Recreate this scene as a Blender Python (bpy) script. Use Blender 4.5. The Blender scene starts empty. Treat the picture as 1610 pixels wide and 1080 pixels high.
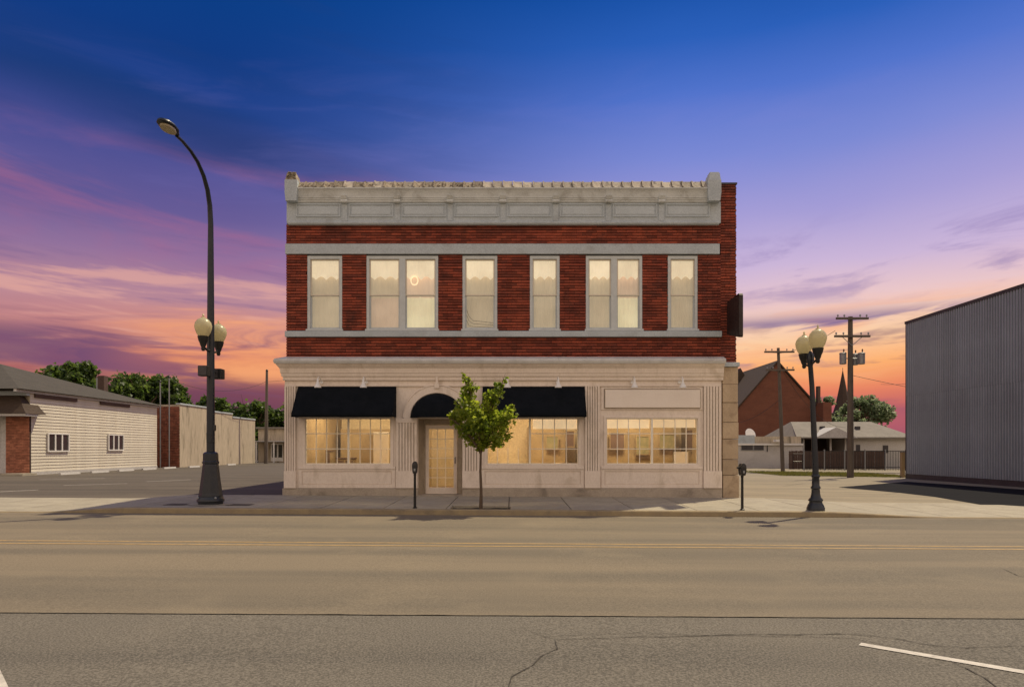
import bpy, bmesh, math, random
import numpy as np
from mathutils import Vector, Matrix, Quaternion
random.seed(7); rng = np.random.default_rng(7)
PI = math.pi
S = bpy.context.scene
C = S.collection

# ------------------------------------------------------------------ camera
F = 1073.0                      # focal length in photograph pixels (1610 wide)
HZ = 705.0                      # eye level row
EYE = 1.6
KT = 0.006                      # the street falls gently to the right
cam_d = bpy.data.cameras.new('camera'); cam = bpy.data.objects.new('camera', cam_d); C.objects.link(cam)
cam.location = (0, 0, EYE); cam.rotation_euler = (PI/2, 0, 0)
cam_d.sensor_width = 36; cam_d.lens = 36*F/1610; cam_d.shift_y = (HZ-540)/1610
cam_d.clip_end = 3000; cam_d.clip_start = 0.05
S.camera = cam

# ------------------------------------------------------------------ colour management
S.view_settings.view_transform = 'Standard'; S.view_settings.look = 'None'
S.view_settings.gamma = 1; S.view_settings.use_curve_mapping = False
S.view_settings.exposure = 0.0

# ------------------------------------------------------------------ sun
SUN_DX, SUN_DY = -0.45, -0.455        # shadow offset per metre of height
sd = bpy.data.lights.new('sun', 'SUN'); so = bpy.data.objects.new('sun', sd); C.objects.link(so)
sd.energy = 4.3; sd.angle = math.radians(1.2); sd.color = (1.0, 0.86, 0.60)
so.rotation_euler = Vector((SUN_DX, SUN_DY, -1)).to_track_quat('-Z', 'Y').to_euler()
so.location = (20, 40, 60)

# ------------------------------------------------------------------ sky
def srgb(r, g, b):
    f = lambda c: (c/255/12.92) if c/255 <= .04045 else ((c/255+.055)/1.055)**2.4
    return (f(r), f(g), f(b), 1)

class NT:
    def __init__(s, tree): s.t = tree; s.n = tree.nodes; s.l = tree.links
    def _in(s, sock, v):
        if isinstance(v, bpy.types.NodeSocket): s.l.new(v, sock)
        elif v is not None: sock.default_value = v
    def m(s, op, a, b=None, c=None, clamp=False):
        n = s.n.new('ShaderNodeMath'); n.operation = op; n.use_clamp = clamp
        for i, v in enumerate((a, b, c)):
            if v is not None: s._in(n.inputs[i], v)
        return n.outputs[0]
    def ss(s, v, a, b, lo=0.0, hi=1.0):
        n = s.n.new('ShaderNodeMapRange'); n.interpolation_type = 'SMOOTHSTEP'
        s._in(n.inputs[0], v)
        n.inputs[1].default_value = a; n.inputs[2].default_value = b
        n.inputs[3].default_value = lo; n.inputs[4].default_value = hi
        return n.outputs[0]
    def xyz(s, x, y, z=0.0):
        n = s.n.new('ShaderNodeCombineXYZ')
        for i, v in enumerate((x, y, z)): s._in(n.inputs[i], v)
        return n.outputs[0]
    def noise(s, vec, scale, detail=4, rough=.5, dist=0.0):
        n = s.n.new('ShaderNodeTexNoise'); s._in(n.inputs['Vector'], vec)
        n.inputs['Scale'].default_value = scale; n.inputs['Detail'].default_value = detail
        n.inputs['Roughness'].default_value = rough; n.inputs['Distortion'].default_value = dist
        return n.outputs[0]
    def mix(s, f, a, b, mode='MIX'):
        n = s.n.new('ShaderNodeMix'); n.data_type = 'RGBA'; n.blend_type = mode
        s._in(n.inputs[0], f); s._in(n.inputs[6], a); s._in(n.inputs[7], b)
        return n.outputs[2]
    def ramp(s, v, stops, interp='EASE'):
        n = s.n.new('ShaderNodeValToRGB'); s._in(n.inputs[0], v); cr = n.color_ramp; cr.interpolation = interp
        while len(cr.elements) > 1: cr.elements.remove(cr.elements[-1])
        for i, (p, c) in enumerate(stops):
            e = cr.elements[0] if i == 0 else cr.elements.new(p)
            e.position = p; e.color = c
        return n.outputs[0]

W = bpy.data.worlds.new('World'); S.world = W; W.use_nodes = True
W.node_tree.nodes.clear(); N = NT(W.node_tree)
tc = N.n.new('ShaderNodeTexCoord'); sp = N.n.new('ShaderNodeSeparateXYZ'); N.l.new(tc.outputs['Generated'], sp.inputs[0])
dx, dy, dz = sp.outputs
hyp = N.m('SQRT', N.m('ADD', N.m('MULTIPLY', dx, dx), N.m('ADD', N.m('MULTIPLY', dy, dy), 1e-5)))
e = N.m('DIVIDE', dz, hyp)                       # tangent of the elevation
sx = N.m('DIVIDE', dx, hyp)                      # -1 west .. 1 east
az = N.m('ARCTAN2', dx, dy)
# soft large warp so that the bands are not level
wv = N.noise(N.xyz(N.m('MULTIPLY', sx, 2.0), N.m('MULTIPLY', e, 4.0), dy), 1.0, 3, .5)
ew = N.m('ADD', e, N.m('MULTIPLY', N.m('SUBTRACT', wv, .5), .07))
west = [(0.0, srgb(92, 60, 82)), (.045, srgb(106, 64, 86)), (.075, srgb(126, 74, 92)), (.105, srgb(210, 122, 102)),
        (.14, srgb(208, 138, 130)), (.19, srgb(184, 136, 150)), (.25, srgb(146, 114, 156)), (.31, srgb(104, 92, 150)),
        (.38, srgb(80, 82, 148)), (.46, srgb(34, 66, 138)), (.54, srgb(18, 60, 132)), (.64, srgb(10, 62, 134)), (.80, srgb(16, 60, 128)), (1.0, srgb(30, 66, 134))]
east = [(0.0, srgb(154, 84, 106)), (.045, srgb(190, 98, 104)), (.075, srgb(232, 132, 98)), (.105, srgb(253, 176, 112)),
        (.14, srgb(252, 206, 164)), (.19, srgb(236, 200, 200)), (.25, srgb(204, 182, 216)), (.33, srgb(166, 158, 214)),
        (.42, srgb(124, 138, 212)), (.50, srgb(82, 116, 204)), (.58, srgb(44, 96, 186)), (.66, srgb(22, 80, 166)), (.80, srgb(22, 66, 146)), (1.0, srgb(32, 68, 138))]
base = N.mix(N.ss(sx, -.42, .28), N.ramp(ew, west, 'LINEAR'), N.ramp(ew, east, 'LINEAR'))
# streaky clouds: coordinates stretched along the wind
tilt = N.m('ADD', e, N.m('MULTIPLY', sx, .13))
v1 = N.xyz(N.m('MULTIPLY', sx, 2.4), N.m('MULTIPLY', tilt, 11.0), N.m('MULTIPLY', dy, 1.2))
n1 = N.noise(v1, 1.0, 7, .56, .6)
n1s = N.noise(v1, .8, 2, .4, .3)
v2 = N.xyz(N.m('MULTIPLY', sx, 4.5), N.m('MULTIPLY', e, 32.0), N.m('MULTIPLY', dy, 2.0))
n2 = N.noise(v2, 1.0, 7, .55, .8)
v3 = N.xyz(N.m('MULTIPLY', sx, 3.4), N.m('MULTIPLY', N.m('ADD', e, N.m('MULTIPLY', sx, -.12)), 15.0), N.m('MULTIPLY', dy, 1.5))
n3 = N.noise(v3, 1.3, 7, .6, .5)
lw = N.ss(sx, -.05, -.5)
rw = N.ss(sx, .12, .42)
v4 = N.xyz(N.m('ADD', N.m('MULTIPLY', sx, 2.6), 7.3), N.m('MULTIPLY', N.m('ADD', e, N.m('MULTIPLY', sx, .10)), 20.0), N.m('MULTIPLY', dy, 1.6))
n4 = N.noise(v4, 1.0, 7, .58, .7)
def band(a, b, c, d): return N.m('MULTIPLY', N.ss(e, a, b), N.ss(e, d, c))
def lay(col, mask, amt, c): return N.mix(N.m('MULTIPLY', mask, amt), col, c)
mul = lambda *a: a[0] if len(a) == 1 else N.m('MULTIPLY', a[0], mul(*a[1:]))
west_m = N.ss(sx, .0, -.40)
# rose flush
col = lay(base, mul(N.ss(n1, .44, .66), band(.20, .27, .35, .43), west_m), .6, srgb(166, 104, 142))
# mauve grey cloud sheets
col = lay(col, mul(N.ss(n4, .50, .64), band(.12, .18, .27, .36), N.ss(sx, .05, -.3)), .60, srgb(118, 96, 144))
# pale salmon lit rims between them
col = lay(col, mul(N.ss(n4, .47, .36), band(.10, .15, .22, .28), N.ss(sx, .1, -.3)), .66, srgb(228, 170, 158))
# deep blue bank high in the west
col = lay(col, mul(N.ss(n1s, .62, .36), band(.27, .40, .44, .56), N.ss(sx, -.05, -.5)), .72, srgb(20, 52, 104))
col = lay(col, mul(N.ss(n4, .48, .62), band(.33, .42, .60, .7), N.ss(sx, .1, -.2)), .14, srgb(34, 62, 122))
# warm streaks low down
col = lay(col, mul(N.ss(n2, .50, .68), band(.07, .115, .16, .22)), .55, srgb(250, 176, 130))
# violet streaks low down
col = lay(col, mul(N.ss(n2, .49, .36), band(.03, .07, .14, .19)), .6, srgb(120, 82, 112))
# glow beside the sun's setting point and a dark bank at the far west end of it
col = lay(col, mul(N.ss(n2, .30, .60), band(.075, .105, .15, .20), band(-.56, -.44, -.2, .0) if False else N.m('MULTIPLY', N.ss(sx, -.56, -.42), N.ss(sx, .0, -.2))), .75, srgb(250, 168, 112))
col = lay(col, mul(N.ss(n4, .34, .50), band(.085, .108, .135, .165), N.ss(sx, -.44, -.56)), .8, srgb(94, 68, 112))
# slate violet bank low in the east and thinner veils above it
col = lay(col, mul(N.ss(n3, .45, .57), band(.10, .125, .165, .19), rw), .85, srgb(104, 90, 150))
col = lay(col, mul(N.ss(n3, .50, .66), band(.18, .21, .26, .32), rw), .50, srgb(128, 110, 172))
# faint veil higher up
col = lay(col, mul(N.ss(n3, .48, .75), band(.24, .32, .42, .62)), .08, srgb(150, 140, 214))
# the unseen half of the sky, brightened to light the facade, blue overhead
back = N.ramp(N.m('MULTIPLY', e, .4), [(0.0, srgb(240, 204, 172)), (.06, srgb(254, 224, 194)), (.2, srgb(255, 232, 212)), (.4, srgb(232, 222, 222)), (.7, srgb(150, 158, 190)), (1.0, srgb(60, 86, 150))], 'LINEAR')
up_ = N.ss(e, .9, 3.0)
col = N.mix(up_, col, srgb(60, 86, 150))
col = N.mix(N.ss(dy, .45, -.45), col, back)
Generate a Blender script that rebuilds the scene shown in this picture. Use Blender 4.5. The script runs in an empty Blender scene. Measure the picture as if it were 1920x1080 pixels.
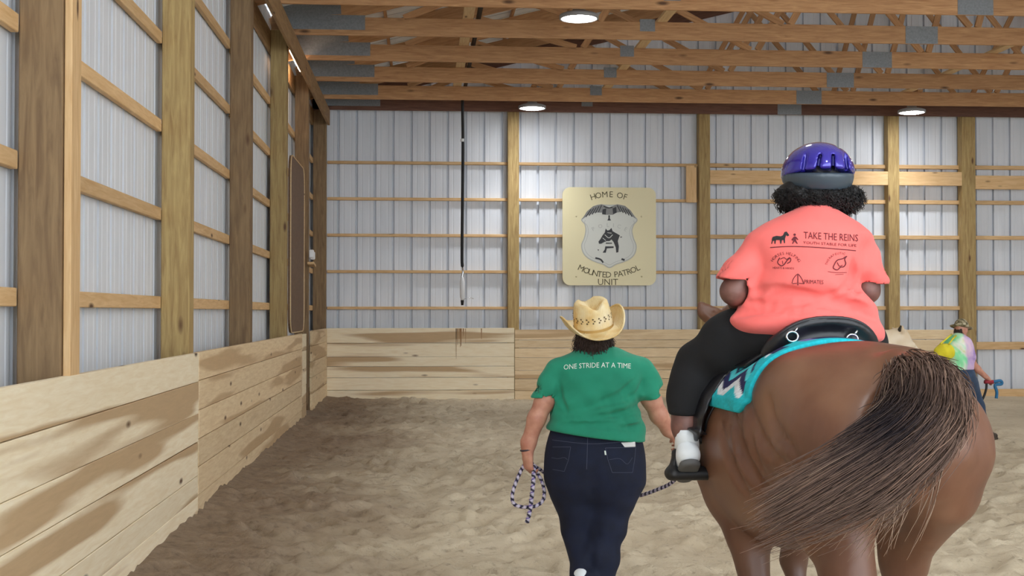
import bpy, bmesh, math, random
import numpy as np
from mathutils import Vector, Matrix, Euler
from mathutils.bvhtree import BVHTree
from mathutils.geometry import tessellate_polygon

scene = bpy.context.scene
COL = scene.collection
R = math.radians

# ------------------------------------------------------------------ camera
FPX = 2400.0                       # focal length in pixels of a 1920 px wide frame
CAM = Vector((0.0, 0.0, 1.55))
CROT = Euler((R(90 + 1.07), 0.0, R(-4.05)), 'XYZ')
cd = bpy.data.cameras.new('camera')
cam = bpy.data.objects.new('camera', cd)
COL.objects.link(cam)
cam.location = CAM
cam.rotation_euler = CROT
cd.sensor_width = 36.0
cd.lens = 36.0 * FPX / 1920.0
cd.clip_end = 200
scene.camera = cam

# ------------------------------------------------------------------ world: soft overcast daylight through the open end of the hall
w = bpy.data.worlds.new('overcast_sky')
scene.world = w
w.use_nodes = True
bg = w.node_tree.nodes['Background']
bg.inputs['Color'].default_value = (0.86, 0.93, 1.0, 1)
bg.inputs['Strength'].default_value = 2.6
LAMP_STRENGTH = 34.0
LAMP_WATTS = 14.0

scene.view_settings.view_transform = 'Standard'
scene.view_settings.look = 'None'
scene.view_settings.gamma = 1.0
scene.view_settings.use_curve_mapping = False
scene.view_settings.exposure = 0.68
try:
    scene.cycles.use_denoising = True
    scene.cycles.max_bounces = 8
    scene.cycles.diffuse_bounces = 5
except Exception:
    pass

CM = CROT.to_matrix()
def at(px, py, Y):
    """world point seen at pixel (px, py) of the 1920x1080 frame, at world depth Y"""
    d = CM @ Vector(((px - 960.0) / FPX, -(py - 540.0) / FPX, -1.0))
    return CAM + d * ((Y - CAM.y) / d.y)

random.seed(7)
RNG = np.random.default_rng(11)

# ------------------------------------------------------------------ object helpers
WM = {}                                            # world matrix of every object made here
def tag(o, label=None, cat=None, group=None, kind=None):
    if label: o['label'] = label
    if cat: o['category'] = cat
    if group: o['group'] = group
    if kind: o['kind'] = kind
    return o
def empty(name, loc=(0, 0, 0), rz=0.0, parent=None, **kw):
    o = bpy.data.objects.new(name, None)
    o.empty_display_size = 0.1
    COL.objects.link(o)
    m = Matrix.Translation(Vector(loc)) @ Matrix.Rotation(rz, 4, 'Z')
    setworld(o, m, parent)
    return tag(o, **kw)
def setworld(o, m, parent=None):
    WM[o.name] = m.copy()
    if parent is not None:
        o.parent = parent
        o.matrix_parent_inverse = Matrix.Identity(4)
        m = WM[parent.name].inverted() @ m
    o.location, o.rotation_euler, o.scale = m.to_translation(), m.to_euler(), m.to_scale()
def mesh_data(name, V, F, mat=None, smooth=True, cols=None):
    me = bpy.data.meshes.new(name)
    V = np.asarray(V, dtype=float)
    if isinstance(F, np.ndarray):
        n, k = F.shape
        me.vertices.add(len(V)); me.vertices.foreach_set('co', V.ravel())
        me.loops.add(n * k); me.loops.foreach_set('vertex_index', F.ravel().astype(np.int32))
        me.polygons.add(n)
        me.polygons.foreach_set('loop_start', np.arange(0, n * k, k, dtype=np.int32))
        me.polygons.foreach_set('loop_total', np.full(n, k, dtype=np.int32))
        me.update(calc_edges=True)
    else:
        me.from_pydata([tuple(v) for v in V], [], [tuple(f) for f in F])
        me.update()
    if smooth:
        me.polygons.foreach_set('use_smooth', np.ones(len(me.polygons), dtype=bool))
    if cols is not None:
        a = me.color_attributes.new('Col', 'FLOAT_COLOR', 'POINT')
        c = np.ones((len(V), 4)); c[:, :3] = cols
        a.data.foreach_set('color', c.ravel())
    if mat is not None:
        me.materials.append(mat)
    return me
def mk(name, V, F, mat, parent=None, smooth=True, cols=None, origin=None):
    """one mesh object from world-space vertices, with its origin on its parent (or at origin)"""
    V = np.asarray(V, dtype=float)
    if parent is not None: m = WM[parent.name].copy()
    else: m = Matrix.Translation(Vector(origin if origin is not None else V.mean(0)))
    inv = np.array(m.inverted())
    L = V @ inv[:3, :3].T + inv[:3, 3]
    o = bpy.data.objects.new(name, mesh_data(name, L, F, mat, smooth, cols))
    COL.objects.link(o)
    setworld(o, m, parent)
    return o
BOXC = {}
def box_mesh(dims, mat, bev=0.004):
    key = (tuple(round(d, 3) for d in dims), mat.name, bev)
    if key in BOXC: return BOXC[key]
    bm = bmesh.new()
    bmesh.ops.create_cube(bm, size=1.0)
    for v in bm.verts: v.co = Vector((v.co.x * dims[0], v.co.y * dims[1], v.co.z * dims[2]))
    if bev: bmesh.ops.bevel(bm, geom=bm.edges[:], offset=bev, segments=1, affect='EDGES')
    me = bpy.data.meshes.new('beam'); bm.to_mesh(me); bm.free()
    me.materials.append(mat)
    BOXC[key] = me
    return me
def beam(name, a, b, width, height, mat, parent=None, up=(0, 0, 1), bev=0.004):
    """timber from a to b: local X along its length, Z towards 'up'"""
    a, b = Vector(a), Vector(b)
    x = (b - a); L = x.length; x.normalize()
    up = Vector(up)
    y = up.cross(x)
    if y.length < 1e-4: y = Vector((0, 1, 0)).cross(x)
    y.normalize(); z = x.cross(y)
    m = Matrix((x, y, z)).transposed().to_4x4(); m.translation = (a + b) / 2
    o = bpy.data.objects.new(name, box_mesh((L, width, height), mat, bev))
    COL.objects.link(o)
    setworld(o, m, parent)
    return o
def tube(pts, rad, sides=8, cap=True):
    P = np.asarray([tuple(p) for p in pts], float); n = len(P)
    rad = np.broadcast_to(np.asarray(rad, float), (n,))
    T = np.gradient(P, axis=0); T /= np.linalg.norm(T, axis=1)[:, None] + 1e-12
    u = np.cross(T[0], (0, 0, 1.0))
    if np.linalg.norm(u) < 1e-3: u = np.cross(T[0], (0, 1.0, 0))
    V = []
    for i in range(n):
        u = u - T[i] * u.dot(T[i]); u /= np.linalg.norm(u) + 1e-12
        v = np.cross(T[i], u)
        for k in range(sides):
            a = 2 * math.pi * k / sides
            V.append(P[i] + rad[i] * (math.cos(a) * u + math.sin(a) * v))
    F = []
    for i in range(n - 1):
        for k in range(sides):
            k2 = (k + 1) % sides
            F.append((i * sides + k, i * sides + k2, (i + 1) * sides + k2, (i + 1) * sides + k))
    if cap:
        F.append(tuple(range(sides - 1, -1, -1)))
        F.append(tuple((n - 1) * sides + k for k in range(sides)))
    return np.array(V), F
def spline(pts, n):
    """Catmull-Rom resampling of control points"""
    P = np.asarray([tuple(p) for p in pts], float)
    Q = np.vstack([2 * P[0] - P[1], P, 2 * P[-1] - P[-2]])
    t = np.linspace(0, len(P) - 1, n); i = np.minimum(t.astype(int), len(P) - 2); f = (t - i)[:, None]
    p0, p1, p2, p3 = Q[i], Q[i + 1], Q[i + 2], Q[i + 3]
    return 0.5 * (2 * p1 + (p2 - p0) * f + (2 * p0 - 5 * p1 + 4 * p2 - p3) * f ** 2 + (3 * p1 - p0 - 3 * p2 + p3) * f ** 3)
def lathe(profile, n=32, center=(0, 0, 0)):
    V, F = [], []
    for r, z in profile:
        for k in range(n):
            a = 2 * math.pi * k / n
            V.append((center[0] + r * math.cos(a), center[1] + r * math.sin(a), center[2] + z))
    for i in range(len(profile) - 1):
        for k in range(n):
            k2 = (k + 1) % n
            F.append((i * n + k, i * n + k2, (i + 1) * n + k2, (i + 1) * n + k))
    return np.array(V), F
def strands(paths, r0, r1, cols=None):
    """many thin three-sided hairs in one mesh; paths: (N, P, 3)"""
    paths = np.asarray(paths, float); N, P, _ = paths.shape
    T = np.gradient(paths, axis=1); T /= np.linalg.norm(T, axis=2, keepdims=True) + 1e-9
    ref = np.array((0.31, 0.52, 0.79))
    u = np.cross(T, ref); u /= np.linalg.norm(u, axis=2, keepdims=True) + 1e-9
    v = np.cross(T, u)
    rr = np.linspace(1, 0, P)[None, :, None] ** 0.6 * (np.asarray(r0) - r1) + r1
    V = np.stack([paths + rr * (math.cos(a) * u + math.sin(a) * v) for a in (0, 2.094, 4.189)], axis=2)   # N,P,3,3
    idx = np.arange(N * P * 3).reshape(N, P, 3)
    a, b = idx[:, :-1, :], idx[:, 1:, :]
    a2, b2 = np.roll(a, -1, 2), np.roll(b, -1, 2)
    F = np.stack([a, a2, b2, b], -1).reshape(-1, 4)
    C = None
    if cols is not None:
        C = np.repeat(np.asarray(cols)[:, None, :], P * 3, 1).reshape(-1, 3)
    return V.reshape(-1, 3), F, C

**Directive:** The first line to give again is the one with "Generate a Blender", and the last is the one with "return CAM + d * ((Y - CAM.y) / d.y)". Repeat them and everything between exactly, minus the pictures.

**Response:**
Generate a Blender script that rebuilds the scene shown in this picture. Use Blender 4.5. The script runs in an empty Blender scene. Measure the picture as if it were 1920x1080 pixels.
import bpy, bmesh, math, random
import numpy as np
from mathutils import Vector, Matrix, Euler
from mathutils.bvhtree import BVHTree
from mathutils.geometry import tessellate_polygon

scene = bpy.context.scene
COL = scene.collection
R = math.radians

# ------------------------------------------------------------------ camera
FPX = 2400.0                       # focal length in pixels of a 1920 px wide frame
CAM = Vector((0.0, 0.0, 1.55))
CROT = Euler((R(90 + 1.07), 0.0, R(-4.05)), 'XYZ')
cd = bpy.data.cameras.new('camera')
cam = bpy.data.objects.new('camera', cd)
COL.objects.link(cam)
cam.location = CAM
cam.rotation_euler = CROT
cd.sensor_width = 36.0
cd.lens = 36.0 * FPX / 1920.0
cd.clip_end = 200
scene.camera = cam

# ------------------------------------------------------------------ world: soft overcast daylight through the open end of the hall
w = bpy.data.worlds.new('overcast_sky')
scene.world = w
w.use_nodes = True
bg = w.node_tree.nodes['Background']
bg.inputs['Color'].default_value = (0.86, 0.93, 1.0, 1)
bg.inputs['Strength'].default_value = 2.6
LAMP_STRENGTH = 34.0
LAMP_WATTS = 14.0

scene.view_settings.view_transform = 'Standard'
scene.view_settings.look = 'None'
scene.view_settings.gamma = 1.0
scene.view_settings.use_curve_mapping = False
scene.view_settings.exposure = 0.68
try:
    scene.cycles.use_denoising = True
    scene.cycles.max_bounces = 8
    scene.cycles.diffuse_bounces = 5
except Exception:
    pass

CM = CROT.to_matrix()
def at(px, py, Y):
    """world point seen at pixel (px, py) of the 1920x1080 frame, at world depth Y"""
    d = CM @ Vector(((px - 960.0) / FPX, -(py - 540.0) / FPX, -1.0))
    return CAM + d * ((Y - CAM.y) / d.y)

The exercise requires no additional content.